Dans les années suivantes, Jean-Baptiste Noirot reste en relation avec les fouriéristes de l’Union phalanstérienne et de l’Ecole Sociétaire expérimentale [33], ainsi qu’avec les milieux coopératifs. Il continue à participer aux banquets du 7 avril organisés par l’Ecole sociétaire expérimentale et l’Union phalanstérienne ; sa fille anime généralement la fin de soirée en se mettant au piano. Il prononce, au nom des phalanstériens, un discours lors de l’inauguration d’un monument sur la tombe de Faustin Moigneu, bienfaiteur de la Chambre coopérative et de la Ligue de l’enseignement (voir ce nom). Il remplit les charges de commissaire aux comptes pour la société Le Travail, dirigée par Henry Buisson, ancien président de la Chambre consultative des associations de production [34]. Et il écrit quelques articles sur Fourier et sur la coopération dans L’Association ouvrière [35]

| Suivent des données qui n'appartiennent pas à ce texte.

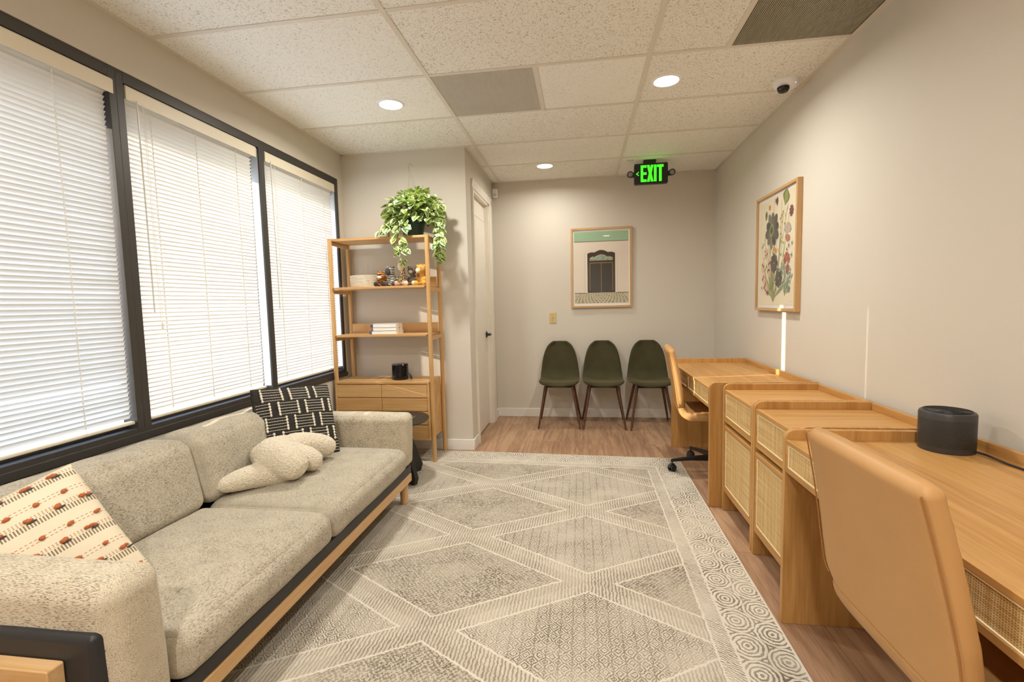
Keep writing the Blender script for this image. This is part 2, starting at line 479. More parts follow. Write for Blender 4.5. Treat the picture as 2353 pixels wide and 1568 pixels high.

Son décès est mentionné par plusieurs journaux. Pour Le Temps, « M. Jean Noirot était un esprit distingué et un humanitaire convaincu. Il se flattait volontiers d’avoir converti Emile Zola aux idées fouriéristes dont on retrouve en effet des traces dans son roman Fécondité [sic] » ; Le Rappel, Le Petit Parisien reprennent à peu près les mêmes mots. Le Figaro signale la mort du « doyen des fouriéristes » [36]. L’Association ouvrière lui consacre une longue nécrologie, parfois un peu approximative. Les obsèques sont civiles : « dégagé de toute idée confessionnelle, libéré de toute superstition religieuse, il est mort en penseur libre, en rationaliste et sa famille n’a pas voulu qu’aucun prêtre d’aucune religion vint apporter un hypocrite bourdonnement autour de son cercueil » écrit le rédacteur de L’Association ouvrière [37]. Y assistent plusieurs dirigeants de la coopération, dont Barré, directeur de la Banque coopérative, Buisson, de la société Le Travail, mais aussi Mme Zola, Auguste Klein (exécuteur testamentaire de Victor Considerant), des membres de l’Union phalanstérienne et de l’Ecole sociétaire expérimentale (Jenny Fumet, René Vachon). Manoury, de la Chambre consultative des associations de production, fait un discours rappelant les étapes de la vie de Noirot, « sa vie si droite et si unie de républicain incapable de compromissions et de socialiste sociétaire qui fut, dès sa première jeunesse et jusqu’à son dernier souffle un propagandiste toujours actif des doctrines fouriéristes » ; il rappelle comment Noirot « convertit Emile Zola, dont il était l’ami, à la doctrine associationniste », comment « il fut ainsi l’inspirateur et le collaborateur du grand écrivain lorsqu’il composa Travail, celle des œuvres de Zola qui aura la plus grande et la plus heureuse influence dans le monde ouvrier et qui contribuera à hâter la Révolution sociale ».

Sa femme et surtout sa fille continuent à fréquenter les banquets phalanstériens du 7 avril après sa mort, sans qu’on sache si elles adhèrent également aux idées fouriéristes ou si elles y viennent en souvenir de leur époux et de leur père, ou pour y rencontrer des amis.